### Materials provided

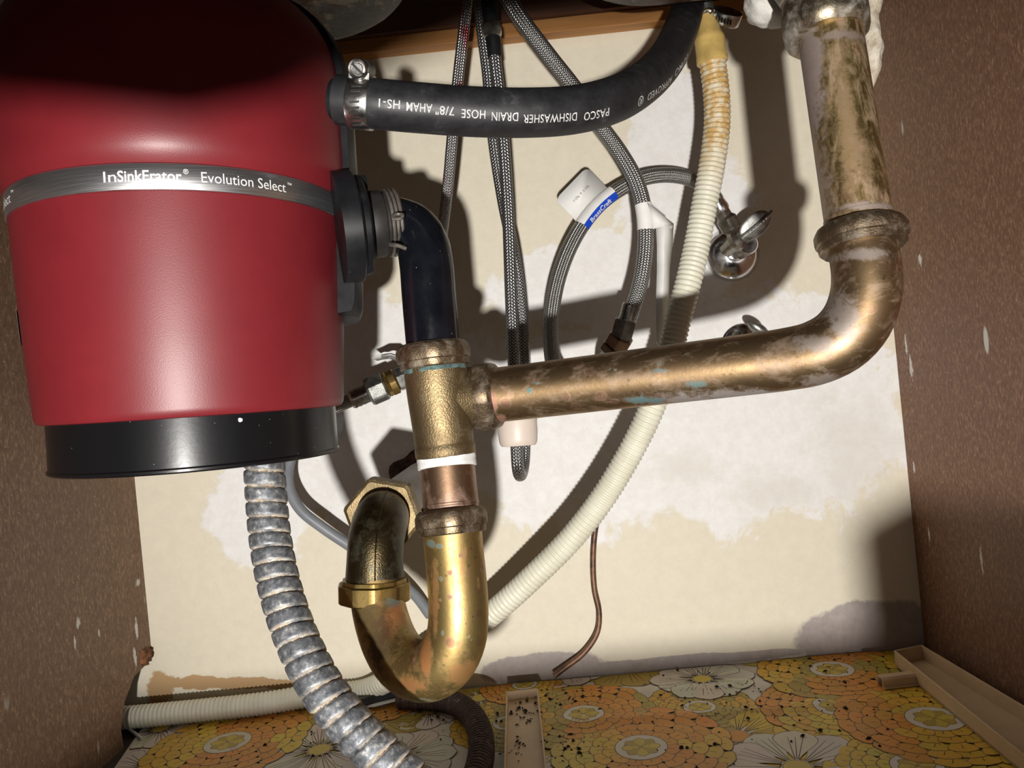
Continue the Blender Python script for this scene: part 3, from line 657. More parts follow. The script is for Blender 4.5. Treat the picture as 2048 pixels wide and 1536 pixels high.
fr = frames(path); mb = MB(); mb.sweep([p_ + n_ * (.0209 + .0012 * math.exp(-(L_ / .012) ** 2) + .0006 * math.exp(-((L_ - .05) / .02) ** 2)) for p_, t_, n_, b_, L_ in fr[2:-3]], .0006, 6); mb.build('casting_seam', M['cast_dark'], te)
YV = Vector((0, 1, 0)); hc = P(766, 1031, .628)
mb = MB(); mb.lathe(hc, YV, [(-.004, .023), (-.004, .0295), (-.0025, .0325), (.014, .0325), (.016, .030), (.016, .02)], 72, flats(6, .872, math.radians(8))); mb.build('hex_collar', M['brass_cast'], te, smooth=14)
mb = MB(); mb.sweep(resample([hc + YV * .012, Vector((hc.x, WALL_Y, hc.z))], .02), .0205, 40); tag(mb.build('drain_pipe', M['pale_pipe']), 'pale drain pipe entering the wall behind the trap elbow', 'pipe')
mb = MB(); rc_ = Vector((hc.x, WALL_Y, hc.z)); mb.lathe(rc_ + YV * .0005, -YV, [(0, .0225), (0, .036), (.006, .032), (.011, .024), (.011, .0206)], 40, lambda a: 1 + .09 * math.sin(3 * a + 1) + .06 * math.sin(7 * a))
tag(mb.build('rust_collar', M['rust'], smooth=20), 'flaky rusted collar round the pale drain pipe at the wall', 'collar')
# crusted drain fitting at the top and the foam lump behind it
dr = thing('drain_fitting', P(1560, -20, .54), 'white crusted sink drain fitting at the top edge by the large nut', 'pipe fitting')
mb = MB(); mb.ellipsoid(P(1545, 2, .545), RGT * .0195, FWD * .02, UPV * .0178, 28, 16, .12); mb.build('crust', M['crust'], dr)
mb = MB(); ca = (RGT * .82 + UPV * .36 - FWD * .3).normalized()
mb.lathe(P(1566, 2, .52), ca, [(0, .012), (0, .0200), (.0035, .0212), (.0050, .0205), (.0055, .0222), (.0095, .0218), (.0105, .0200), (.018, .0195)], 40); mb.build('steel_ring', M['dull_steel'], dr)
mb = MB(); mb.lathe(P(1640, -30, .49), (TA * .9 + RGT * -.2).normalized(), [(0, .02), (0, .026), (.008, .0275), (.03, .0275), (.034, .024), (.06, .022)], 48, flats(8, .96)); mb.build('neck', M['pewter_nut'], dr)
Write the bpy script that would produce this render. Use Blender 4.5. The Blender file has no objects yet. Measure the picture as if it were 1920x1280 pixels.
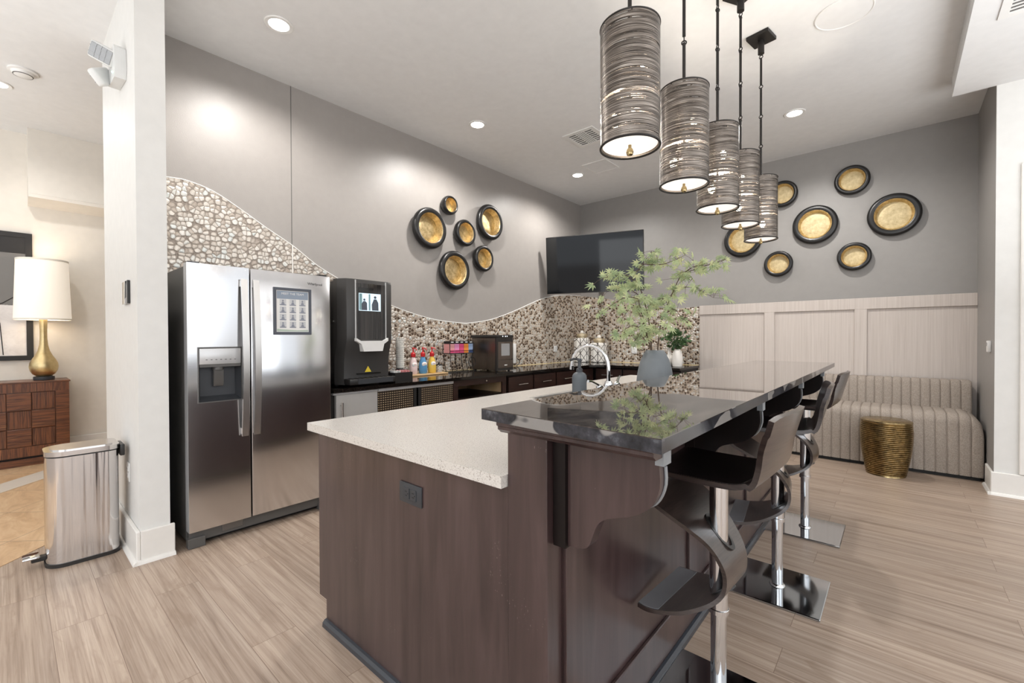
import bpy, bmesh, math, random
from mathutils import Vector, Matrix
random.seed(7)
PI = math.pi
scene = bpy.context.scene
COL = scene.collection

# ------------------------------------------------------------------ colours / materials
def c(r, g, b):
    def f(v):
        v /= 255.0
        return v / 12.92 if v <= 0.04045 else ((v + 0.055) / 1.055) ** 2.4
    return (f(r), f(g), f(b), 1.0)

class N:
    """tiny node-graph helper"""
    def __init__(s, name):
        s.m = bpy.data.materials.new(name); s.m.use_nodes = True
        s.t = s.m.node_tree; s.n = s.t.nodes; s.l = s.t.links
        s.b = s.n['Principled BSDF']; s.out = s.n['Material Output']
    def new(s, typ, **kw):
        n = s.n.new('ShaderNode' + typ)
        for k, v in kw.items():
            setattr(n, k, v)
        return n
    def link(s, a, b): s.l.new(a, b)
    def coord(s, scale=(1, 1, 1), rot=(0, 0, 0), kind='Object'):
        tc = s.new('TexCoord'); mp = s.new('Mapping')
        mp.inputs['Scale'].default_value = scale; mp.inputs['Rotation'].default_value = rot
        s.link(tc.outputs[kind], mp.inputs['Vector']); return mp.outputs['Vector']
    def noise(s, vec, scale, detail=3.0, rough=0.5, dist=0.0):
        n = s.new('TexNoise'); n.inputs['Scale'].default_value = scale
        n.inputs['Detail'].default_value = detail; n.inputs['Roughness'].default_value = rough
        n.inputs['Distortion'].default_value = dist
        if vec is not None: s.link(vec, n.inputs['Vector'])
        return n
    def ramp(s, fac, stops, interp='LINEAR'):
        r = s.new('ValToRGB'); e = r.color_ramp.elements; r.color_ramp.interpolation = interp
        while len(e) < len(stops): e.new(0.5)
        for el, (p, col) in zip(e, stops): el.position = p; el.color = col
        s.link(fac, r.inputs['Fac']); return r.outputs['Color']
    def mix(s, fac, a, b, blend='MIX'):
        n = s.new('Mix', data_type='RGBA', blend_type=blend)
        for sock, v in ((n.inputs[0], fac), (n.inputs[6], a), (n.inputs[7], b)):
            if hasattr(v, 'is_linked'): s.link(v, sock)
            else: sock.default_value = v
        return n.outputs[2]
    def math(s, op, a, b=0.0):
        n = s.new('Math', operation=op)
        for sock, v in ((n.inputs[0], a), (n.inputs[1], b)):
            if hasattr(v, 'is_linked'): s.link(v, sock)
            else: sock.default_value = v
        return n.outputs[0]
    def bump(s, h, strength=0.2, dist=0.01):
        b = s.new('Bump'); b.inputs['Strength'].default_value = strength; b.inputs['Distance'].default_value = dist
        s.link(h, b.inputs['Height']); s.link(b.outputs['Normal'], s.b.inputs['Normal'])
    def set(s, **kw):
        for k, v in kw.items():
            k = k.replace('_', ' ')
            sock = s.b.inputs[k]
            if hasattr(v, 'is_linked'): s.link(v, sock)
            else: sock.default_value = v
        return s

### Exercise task
Above is a listing; report how many of its lines include the word "from", giving the number only.

### Worked answer
2